> [COLLECTED DATA]:
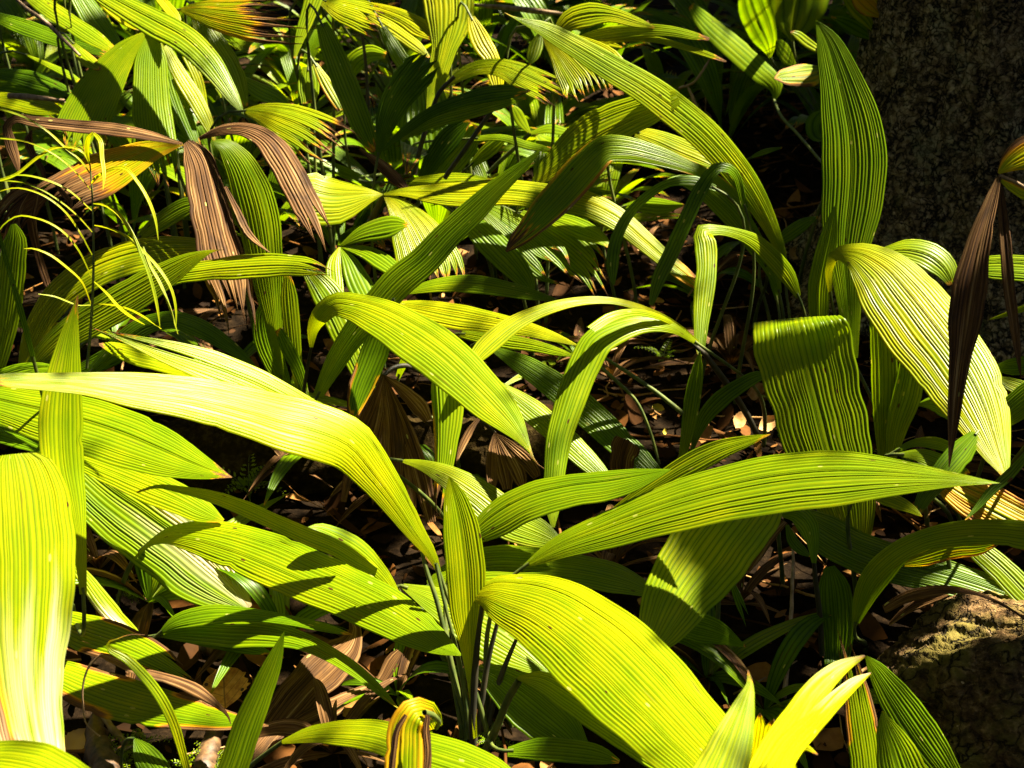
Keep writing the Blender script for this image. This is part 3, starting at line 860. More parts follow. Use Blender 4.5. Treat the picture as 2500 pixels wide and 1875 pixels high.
make_plant('dying_leaf', 'torn green leaf with a burnt brown end hanging behind the central blade', 'leaf', [
    F_('E', [(700, 740, 130), (715, 850, 195), (722, 1000, 185), (712, 1150, 150), (700, 1300, 118), (680, 1430, 95), (668, 1540, 60), (665, 1640, 10)], 2.5, 2.44, n=7, th=12, tone=.52, tipw=.55, tlen=.30, side=-.5, rag=3, rs=.8, jag=.2),
], base=('E', 760, 1500))
make_plant('dying_leaf', 'dark strap leaf with yellow torn edges left of the centre', 'leaf', [
    F_('E', [(350, 440, 110), (310, 560, 155), (250, 720, 165), (190, 870, 140), (155, 1000, 80), (140, 1090, 20)], 2.6, 2.56, n=7, th=12, tone=.3, edgew=.75, tipw=.5, tlen=.2),
], base=('E', 240, 1200))
def dead_fan(label, apex, ends, d, stalk):
    make_plant('dead_palm_leaf', label, 'dead leaf',
        [F_('E', [(apex[0], apex[1], 12), ((apex[0] * .6 + e[0] * .4) + e[3], apex[1] * .6 + e[1] * .4, e[2] * .8), (e[0], e[1], e[2]), (e[0] + (e[0] - apex[0]) * .12, e[1] + (e[1] - apex[1]) * .22, e[2] * .6)], d, d - .06,
            n=4, th=8, wear=.92, tipw=0, pleat=.3, name='leaflet', pet=False) for e in ends]
        + [S_('E', stalk, d, d + .06, 'stalk', M_DARK)])
dead_fan('large grey-brown dead fan leaf hanging behind the central blade', (335, 778),
         [(190, 1120, 70, 0), (250, 1250, 90, 10), (400, 1320, 120, 12), (480, 1480, 110, 16), (590, 1500, 100, 20), (575, 1000, 90, 20), (120, 1400, 60, 6)], 2.66,
         [(335, 780, 20), (380, 740, 24), (470, 720, 24), (560, 760, 20)])
dead_fan('smaller brown dead fan leaf with a dry stalk behind the bent strap leaf', (1002, 1122),
         [(985, 1400, 70, -8), (1070, 1400, 90, 0), (1150, 1380, 90, 8), (1230, 1340, 80, 12)], 2.7,
         [(840, 970, 18), (900, 1030, 20), (960, 1085, 22), (1002, 1125, 20)])
make_plant('dead_palm_leaf', 'thin shrivelled brown leaf hanging between the two dead fans', 'dead leaf', [
    F_('E', [(915, 1025, 20), (870, 1080, 36), (825, 1160, 46), (790, 1240, 30), (770, 1310, 4)], 2.64, 2.6, n=2, wear=.95, pet=False)])
make_plant('dead_palm_leaf', 'curled brown stub of a dead leaf standing upright below the bent strap leaf', 'dead leaf', [
    F_('E', [(1765, 1420, 120), (1762, 1340, 136), (1775, 1250, 150), (1800, 1180, 178), (1808, 1165, 170)], 2.55, 2.5, n=6, wear=.98, tipw=0, vee=.4, th=0, pet=False)])
make_plant('palm_plant', 'bright fan leaf with drooping blades from one point, brown fingers at the lowest blade', 'plant', [
    F_('B', [(335, 1165, 14), (440, 1150, 50), (600, 1155, 110), (800, 1160, 152), (1050, 1145, 150), (1300, 1172, 158), (1550, 1215, 155), (1750, 1315, 142), (1900, 1440, 122), (2050, 1570, 104), (2200, 1690, 72), (2290, 1770, 10)], 3.02, 2.96, n=9, th=42, tone=.82, tipw=.3, tlen=.18, pet=False),
    F_('B', [(340, 1170, 18), (420, 1235, 130), (490, 1330, 240), (550, 1440, 325), (600, 1550, 385), (635, 1650, 395), (655, 1730, 370)], 3.02, 2.92, n=20, th=20, tone=.62, rag=10, rs=.84, jag=.10, tipw=.32, tlen=.16, cup=-.08, pet=False),
    F_('B', [(330, 1165, 14), (230, 1168, 110), (130, 1180, 210), (20, 1185, 290), (-60, 1170, 310), (-120, 1150, 260), (-165, 1160, 120)], 3.02, 2.98, n=12, th=35, tone=.74, tipw=.05, cup=-.2, pet=False),
    S_('B', [(335, 1170, 30), (290, 1260, 34), (235, 1370, 36), (185, 1480, 38)], 3.03, 3.1, 'petiole', M_DARK),
], base=('B', 165, 1530))
make_plant('palm_plant', 'shaded fan of green blades with ragged brown tips right of the bright fan leaf', 'plant', [
    F_('B', [(780, 1290, 60), (880, 1355, 130), (1000, 1470, 172), (1130, 1605, 152), (1200, 1700, 100), (1230, 1760, 20)], 3.08, 3.0, n=7, th=26, tone=.42, tipw=.1),
    F_('B', [(900, 1220, 60), (1020, 1300, 160), (1180, 1425, 230), (1320, 1550, 262), (1420, 1640, 230), (1470, 1690, 180)], 3.12, 3.06, n=12, th=25, tone=.45, rag=6, rs=.8, tipw=.45, tlen=.12),
    F_('B', [(1150, 1290, 80), (1300, 1380, 200), (1450, 1485, 262), (1570, 1600, 240), (1640, 1700, 200), (1690, 1790, 150)], 3.18, 3.1, n=12, th=25, tone=.52, rag=7, rs=.75, tipw=.4, tlen=.18),
    F_('B', [(1300, 1300, 40), (1420, 1330, 110), (1540, 1380, 120), (1650, 1440, 70), (1700, 1490, 10)], 3.16, 3.1, n=6, tone=.55, edgew=.3, tipw=.4),
], base=('B', 1050, 1700))
make_plant('palm_seedling', 'small star of rounded leaflets left of the bright fan leaf', 'plant', [
    F_('B', [(75, 1475, 10), (200, 1400, 95), (320, 1365, 130), (410, 1350, 110), (480, 1350, 20)], 2.98, 2.94, n=5, tone=.42, pet=False, name='leaflet'),
    F_('B', [(80, 1480, 10), (230, 1510, 85), (350, 1580, 108), (430, 1650, 70), (470, 1700, 10)], 2.98, 2.9, n=5, tone=.55, pet=False, name='leaflet'),
    F_('B', [(75, 1482, 10), (130, 1560, 90), (175, 1660, 145), (240, 1790, 120), (290, 1870, 10)], 2.98, 2.88, n=5, tone=.5, pet=False, name='leaflet'),
    F_('B', [(70, 1482, 10), (40, 1570, 85), (45, 1690, 100), (70, 1830, 50), (85, 1890, 6)], 2.98, 2.88, n=5, tone=.62, pet=False, name='leaflet'),
    S_('B', [(72, 1478, 22), (50, 1560, 22), (40, 1700, 22)], 3.0, 3.06, 'stalk', M_DARK),
], base=('B', 40, 1760))
make_plant('palm_leaf', 'low green strap leaf lying under the brown fingers of the bright fan leaf', 'leaf', [
    F_('E', [(420, 292, 14), (640, 235, 82), (850, 222, 108), (1050, 250, 98), (1250, 295, 62), (1385, 326, 8)], 2.9, 2.86, n=6, th=40, tone=.42, tipw=.15),
])
make_plant('palm_plant', 'cluster of dull olive leaves and narrow stalks left of the centre', 'plant', [
    F_('D', [(1850, 150, 80), (1930, 240, 160), (2030, 400, 205), (2110, 570, 200), (2180, 750, 150), (2220, 900, 60)], 2.84, 2.78, n=8, th=18, tone=.5, tipw=.1),
    F_('D', [(1800, 860, 40), (1772, 680, 82), (1748, 460, 102), (1732, 280, 94), (1725, 180, 40)], 2.84, 2.8, n=5, tone=.62, edgew=.28, tipw=.2),
    F_('D', [(1730, 860, 60), (1650, 700, 130), (1600, 560, 150), (1580, 420, 110), (1590, 330, 30)], 2.87, 2.84, n=7, tone=.22),
    F_('D', [(1840, 900, 30), (1790, 740, 70), (1720, 600, 80), (1670, 500, 40)], 2.82, 2.78, n=4, tone=.3),
], base=('D', 1800, 1080))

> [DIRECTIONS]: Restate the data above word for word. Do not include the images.

> [TASK OUTPUT]:
Keep writing the Blender script for this image. This is part 3, starting at line 860. More parts follow. Use Blender 4.5. Treat the picture as 2500 pixels wide and 1875 pixels high.
make_plant('dying_leaf', 'torn green leaf with a burnt brown end hanging behind the central blade', 'leaf', [
    F_('E', [(700, 740, 130), (715, 850, 195), (722, 1000, 185), (712, 1150, 150), (700, 1300, 118), (680, 1430, 95), (668, 1540, 60), (665, 1640, 10)], 2.5, 2.44, n=7, th=12, tone=.52, tipw=.55, tlen=.30, side=-.5, rag=3, rs=.8, jag=.2),
], base=('E', 760, 1500))
make_plant('dying_leaf', 'dark strap leaf with yellow torn edges left of the centre', 'leaf', [
    F_('E', [(350, 440, 110), (310, 560, 155), (250, 720, 165), (190, 870, 140), (155, 1000, 80), (140, 1090, 20)], 2.6, 2.56, n=7, th=12, tone=.3, edgew=.75, tipw=.5, tlen=.2),
], base=('E', 240, 1200))
def dead_fan(label, apex, ends, d, stalk):
    make_plant('dead_palm_leaf', label, 'dead leaf',
        [F_('E', [(apex[0], apex[1], 12), ((apex[0] * .6 + e[0] * .4) + e[3], apex[1] * .6 + e[1] * .4, e[2] * .8), (e[0], e[1], e[2]), (e[0] + (e[0] - apex[0]) * .12, e[1] + (e[1] - apex[1]) * .22, e[2] * .6)], d, d - .06,
            n=4, th=8, wear=.92, tipw=0, pleat=.3, name='leaflet', pet=False) for e in ends]
        + [S_('E', stalk, d, d + .06, 'stalk', M_DARK)])
dead_fan('large grey-brown dead fan leaf hanging behind the central blade', (335, 778),
         [(190, 1120, 70, 0), (250, 1250, 90, 10), (400, 1320, 120, 12), (480, 1480, 110, 16), (590, 1500, 100, 20), (575, 1000, 90, 20), (120, 1400, 60, 6)], 2.66,
         [(335, 780, 20), (380, 740, 24), (470, 720, 24), (560, 760, 20)])
dead_fan('smaller brown dead fan leaf with a dry stalk behind the bent strap leaf', (1002, 1122),
         [(985, 1400, 70, -8), (1070, 1400, 90, 0), (1150, 1380, 90, 8), (1230, 1340, 80, 12)], 2.7,
         [(840, 970, 18), (900, 1030, 20), (960, 1085, 22), (1002, 1125, 20)])
make_plant('dead_palm_leaf', 'thin shrivelled brown leaf hanging between the two dead fans', 'dead leaf', [
    F_('E', [(915, 1025, 20), (870, 1080, 36), (825, 1160, 46), (790, 1240, 30), (770, 1310, 4)], 2.64, 2.6, n=2, wear=.95, pet=False)])
make_plant('dead_palm_leaf', 'curled brown stub of a dead leaf standing upright below the bent strap leaf', 'dead leaf', [
    F_('E', [(1765, 1420, 120), (1762, 1340, 136), (1775, 1250, 150), (1800, 1180, 178), (1808, 1165, 170)], 2.55, 2.5, n=6, wear=.98, tipw=0, vee=.4, th=0, pet=False)])
make_plant('palm_plant', 'bright fan leaf with drooping blades from one point, brown fingers at the lowest blade', 'plant', [
    F_('B', [(335, 1165, 14), (440, 1150, 50), (600, 1155, 110), (800, 1160, 152), (1050, 1145, 150), (1300, 1172, 158), (1550, 1215, 155), (1750, 1315, 142), (1900, 1440, 122), (2050, 1570, 104), (2200, 1690, 72), (2290, 1770, 10)], 3.02, 2.96, n=9, th=42, tone=.82, tipw=.3, tlen=.18, pet=False),
    F_('B', [(340, 1170, 18), (420, 1235, 130), (490, 1330, 240), (550, 1440, 325), (600, 1550, 385), (635, 1650, 395), (655, 1730, 370)], 3.02, 2.92, n=20, th=20, tone=.62, rag=10, rs=.84, jag=.10, tipw=.32, tlen=.16, cup=-.08, pet=False),
    F_('B', [(330, 1165, 14), (230, 1168, 110), (130, 1180, 210), (20, 1185, 290), (-60, 1170, 310), (-120, 1150, 260), (-165, 1160, 120)], 3.02, 2.98, n=12, th=35, tone=.74, tipw=.05, cup=-.2, pet=False),
    S_('B', [(335, 1170, 30), (290, 1260, 34), (235, 1370, 36), (185, 1480, 38)], 3.03, 3.1, 'petiole', M_DARK),
], base=('B', 165, 1530))
make_plant('palm_plant', 'shaded fan of green blades with ragged brown tips right of the bright fan leaf', 'plant', [
    F_('B', [(780, 1290, 60), (880, 1355, 130), (1000, 1470, 172), (1130, 1605, 152), (1200, 1700, 100), (1230, 1760, 20)], 3.08, 3.0, n=7, th=26, tone=.42, tipw=.1),
    F_('B', [(900, 1220, 60), (1020, 1300, 160), (1180, 1425, 230), (1320, 1550, 262), (1420, 1640, 230), (1470, 1690, 180)], 3.12, 3.06, n=12, th=25, tone=.45, rag=6, rs=.8, tipw=.45, tlen=.12),
    F_('B', [(1150, 1290, 80), (1300, 1380, 200), (1450, 1485, 262), (1570, 1600, 240), (1640, 1700, 200), (1690, 1790, 150)], 3.18, 3.1, n=12, th=25, tone=.52, rag=7, rs=.75, tipw=.4, tlen=.18),
    F_('B', [(1300, 1300, 40), (1420, 1330, 110), (1540, 1380, 120), (1650, 1440, 70), (1700, 1490, 10)], 3.16, 3.1, n=6, tone=.55, edgew=.3, tipw=.4),
], base=('B', 1050, 1700))
make_plant('palm_seedling', 'small star of rounded leaflets left of the bright fan leaf', 'plant', [
    F_('B', [(75, 1475, 10), (200, 1400, 95), (320, 1365, 130), (410, 1350, 110), (480, 1350, 20)], 2.98, 2.94, n=5, tone=.42, pet=False, name='leaflet'),
    F_('B', [(80, 1480, 10), (230, 1510, 85), (350, 1580, 108), (430, 1650, 70), (470, 1700, 10)], 2.98, 2.9, n=5, tone=.55, pet=False, name='leaflet'),
    F_('B', [(75, 1482, 10), (130, 1560, 90), (175, 1660, 145), (240, 1790, 120), (290, 1870, 10)], 2.98, 2.88, n=5, tone=.5, pet=False, name='leaflet'),
    F_('B', [(70, 1482, 10), (40, 1570, 85), (45, 1690, 100), (70, 1830, 50), (85, 1890, 6)], 2.98, 2.88, n=5, tone=.62, pet=False, name='leaflet'),
    S_('B', [(72, 1478, 22), (50, 1560, 22), (40, 1700, 22)], 3.0, 3.06, 'stalk', M_DARK),
], base=('B', 40, 1760))
make_plant('palm_leaf', 'low green strap leaf lying under the brown fingers of the bright fan leaf', 'leaf', [
    F_('E', [(420, 292, 14), (640, 235, 82), (850, 222, 108), (1050, 250, 98), (1250, 295, 62), (1385, 326, 8)], 2.9, 2.86, n=6, th=40, tone=.42, tipw=.15),
])
make_plant('palm_plant', 'cluster of dull olive leaves and narrow stalks left of the centre', 'plant', [
    F_('D', [(1850, 150, 80), (1930, 240, 160), (2030, 400, 205), (2110, 570, 200), (2180, 750, 150), (2220, 900, 60)], 2.84, 2.78, n=8, th=18, tone=.5, tipw=.1),
    F_('D', [(1800, 860, 40), (1772, 680, 82), (1748, 460, 102), (1732, 280, 94), (1725, 180, 40)], 2.84, 2.8, n=5, tone=.62, edgew=.28, tipw=.2),
    F_('D', [(1730, 860, 60), (1650, 700, 130), (1600, 560, 150), (1580, 420, 110), (1590, 330, 30)], 2.87, 2.84, n=7, tone=.22),
    F_('D', [(1840, 900, 30), (1790, 740, 70), (1720, 600, 80), (1670, 500, 40)], 2.82, 2.78, n=4, tone=.3),
], base=('D', 1800, 1080))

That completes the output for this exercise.